In 2007, when the North Kohala Community Development Plan was created by a local Steering Committee, the information gathered in over 60 small group meetings showed an interest in a local radio station, and the North Kohala CDP passed into law in 2008 included a recommendation for a local radio station, saying it “would be a huge enhancement to the community’s emergency communications,” and offer benefits like “communicating community events and information, networking, and educational opportunities.”

To get a radio station you have to apply to the Federal Communications Commission. To get a station for a community the size of Kohala, you have to wait for the FCC window to open for local community stations. Such a window opened in the fall of 2013 for nonprofit and educational applicants. The FCC made it clear that this would be the last window for small communities to apply. It was then or never.

The Kohala High School, Middle School, and the North Kohala Community Resource Center applied, and it appears at this point that a construction permit from the FCC to build a Kohala station will be issued.

While the broadcast signal would be designed to reach from Mahukona to Pololu, the content would also be streamed on the internet. This would allow Kohala alums to listen to a Cowboys basketball game from their main- land dorm room, for example.

The ultimate vision is to have another information and entertainment resource for our multi-cultural community. The goal would be to create interesting local programming for North Kohala’s diverse population.

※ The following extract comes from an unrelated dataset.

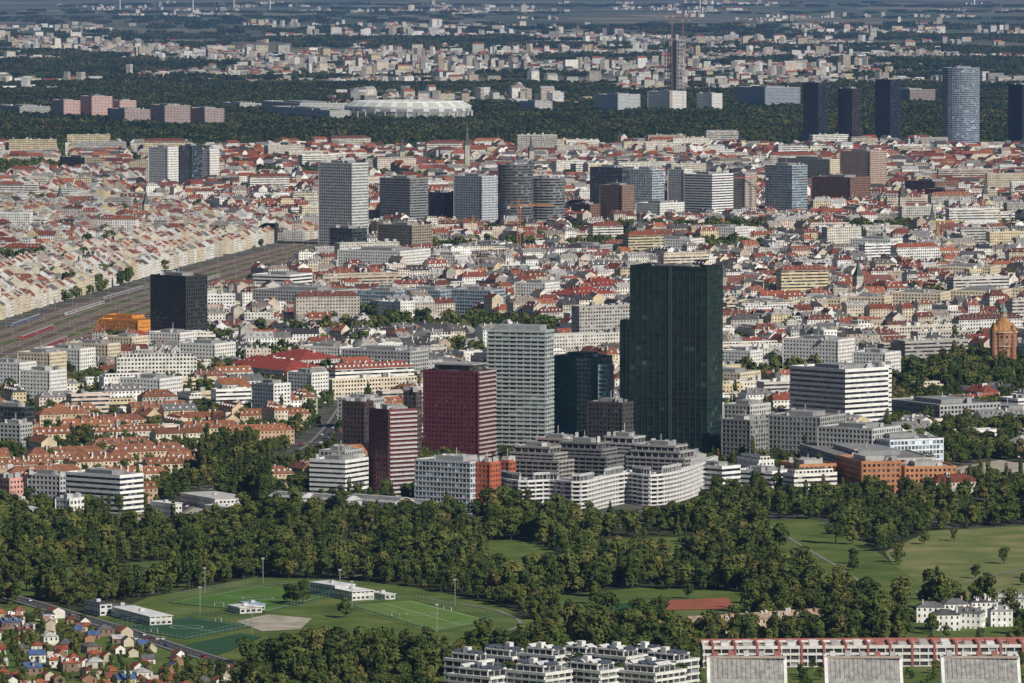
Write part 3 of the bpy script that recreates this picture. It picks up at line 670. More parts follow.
for q in [(-30,10,8,(.36,.03,.03)),(12,14,7,(.40,.04,.04)),(31,22,8,(.5,.5,.5)),(-51,26,9,(.3,.05,.05)),(2,33,8,(.45,.45,.47)),(49,8,6,(.3,.03,.03)),(-12,30,7,(.36,.04,.04)),(44,28,8,(.3,.3,.32)),(-40,40,6,(.4,.05,.05)),(54,18,6,(.12,.16,.3))]: train(*q)
# long tenement rows fronting the railway on its west side, in parallel streets
random.seed(77)
for off,hmin in ((84,17),(128,18),(172,19),(216,19)):
    Q=side(RC,off); 
    for k in range(10,len(Q)-3):
        if k%7==3: continue
        a,b2=Q[k],Q[k+1]; L=math.hypot(b2[0]-a[0],b2[1]-a[1]); an=math.atan2(b2[1]-a[1],b2[0]-a[0]); T=(a[0],a[1],cos(an),sin(an)); mb=MB(); t=0
        while t<L-8:
            w=min(U(15,26),L-t); 
            if L-t-w<9: w=L-t
            bad=any(isocc(a[0]+u*T[2]-v*T[3],a[1]+u*T[3]+v*T[2]) for u in (t+1,t+w-1) for v in (0,13))
            if not bad:
                wc=random.choice([(.76,.70,.58),(.80,.77,.70),(.68,.60,.47),(.80,.79,.77),(.62,.55,.45),(.72,.62,.46)])
                house(mb,T,t,0,t+w-.05,13,hmin+random.choice([-2,0,0,1,2,3.3]),U(3.8,5),'x',wc,random.choice(RED+GRY[:4]),(U(.34,.44),U(.5,.6)),1,(False,False))
            t+=w
        if mb.f:
            link(mb.make('tenement_row')); mark([(a[0]+u*T[2]-v*T[3],a[1]+u*T[3]+v*T[2]) for u,v in ((0,0),(L,0),(L,13),(0,13))],6)

# ---------------------------------------------------------------- sheds
def lp(a,b2,t): return (a[0]+(b2[0]-a[0])*t,a[1]+(b2[1]-a[1])*t)
for (l,c,r,yb,yt) in [(268,300,318,517,494),(300,345,362,519,497),(345,395,415,519,499),(395,425,440,518,502)]:
    P=rect(l,c,r,yb,50); mb=MB(); h=ztop(yt,P[0][1])*.8; mb.prism(P,0,h,WALL,(.45,.45,.44),(.9,.3),top=False)
    n=8
    zz=[h+3.2*sin(pi*k/n) for k in range(n+1)]
    for k in range(n):
        a=lp(P[0],P[1],k/n);b2=lp(P[0],P[1],(k+1)/n);cc=lp(P[3],P[2],(k+1)/n);dd=lp(P[3],P[2],k/n)
        mb.face([(*a,zz[k]),(*b2,zz[k+1]),(*cc,zz[k+1]),(*dd,zz[k])],ROOF,(.20,.20,.21) if k%3 else (.42,.42,.42))
    for e in ((P[0],P[1]),(P[3],P[2])): mb.face([(*lp(*e,k/n),zz[k]) for k in range(n+1)],PLAIN,(.5,.5,.5))
    mark(P,14); link(mb.make('industrial_hall'))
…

But the questions are: (1) Do we want it? and if so, (2) What do we want it to be?

Responses to these questions from the community will be the basis for whether we move forward or not. “Creating a low-powered FM station for Kohala will be a major and costly venture, and will be great for our students, but we need to be supported in the community by listeners and donors to make it work,” says Alan Brown, Kohala Middle School principal. “We need to know how the community feels about taking this step.”